Geç Helenistik dönemde zenginliği ile öne çıkan Knidos, hristiyanlık sonrasında da önemini korumayı başarmış. Küçük iki koya yüzünü dönmüş olan antik yerleşimin önünde bugün bir restoran, tahta bir iskele ve çok estetik olan Knidos fenerinden başka bir yapı yok. 20 civarında tekneye gecelik konaklama imkanı sunan iskeleyi gün sonunda fotoğrafladım.
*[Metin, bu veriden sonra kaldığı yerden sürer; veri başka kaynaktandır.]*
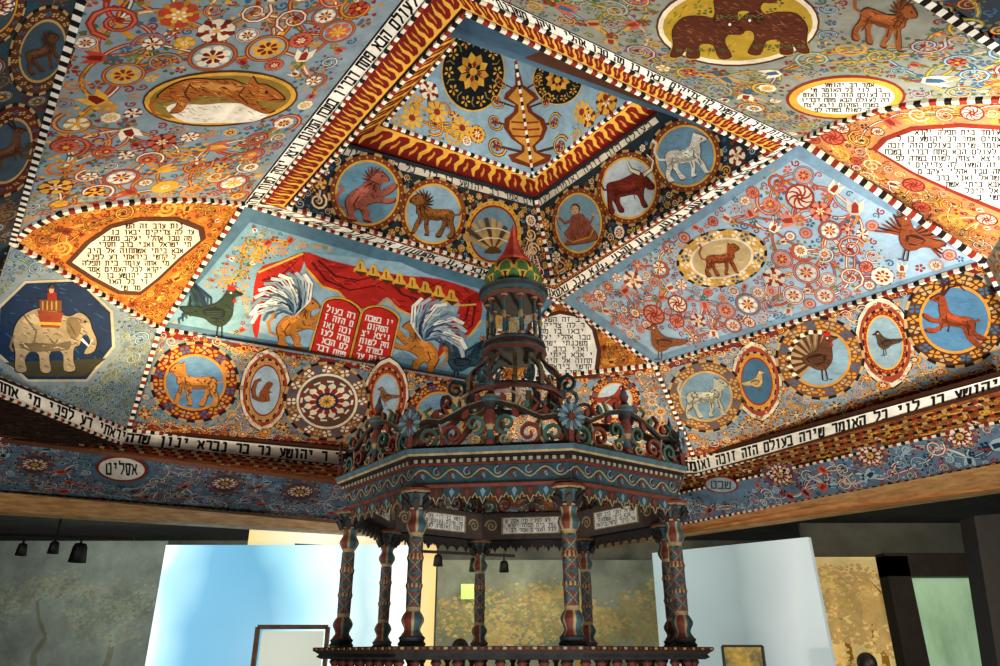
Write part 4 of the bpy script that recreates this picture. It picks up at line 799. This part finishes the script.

Yukarıda görünen koya bakan Knidos şehrinin muhteşem konumunu anlamanın bir yolu küçük tiyatronun merdivenlerini tırmanmak. Zamanında iki tiyatro inşa etmiş Knidoslular. 20.000 kişilik büyük tiyatro günümüze ulaşamamış. Doğal sebeplerle değil, insanoğlu tahrip etmiş bu yapıyı. 5.000 kişilik küçük tiyatro ciddi hasarla da olsa yerinde duruyor ve ziyaret ettiğinizde bir zamanlar burada ne görkemli performanslar yapıldığını adeta size fısıldıyor. Tiyatronun şu konumuna bakar mısınız?
Güneş güne elveda derken fotoğrafını çekmeyi başardığım Knidos feneri muhtemelen Ege'deki en güzel deniz feneridir. Aşağıdaki fotoğrafta hile hurda yok, Ege'nin muhteşem günbatımlarından birinin makineme düşmüş görüntüsüdür gördüğünüz.
Daha gün kararmadan yüzünü gösteren mehtap gece gümüşi ışığı ile ayrı bir şölen yaratıyor. Karadan gelen günübirlikçiler terk ettiktikten sonra Knidos'un önündeki küçük koy teknelerde kalan az sayıdaki ziyaretçisine ev sahipliği yaparken gerçeküstü bir manzara ortaya çıkıyor.
Bu suların medeniyetin beşiği olduğunu anımsayarak gezmekte fayda var. Doğal güzelliklerle insanlık kültürünün bu kadar bütünleştiği başka bir coğrafya var mıdır, bilmiyorum.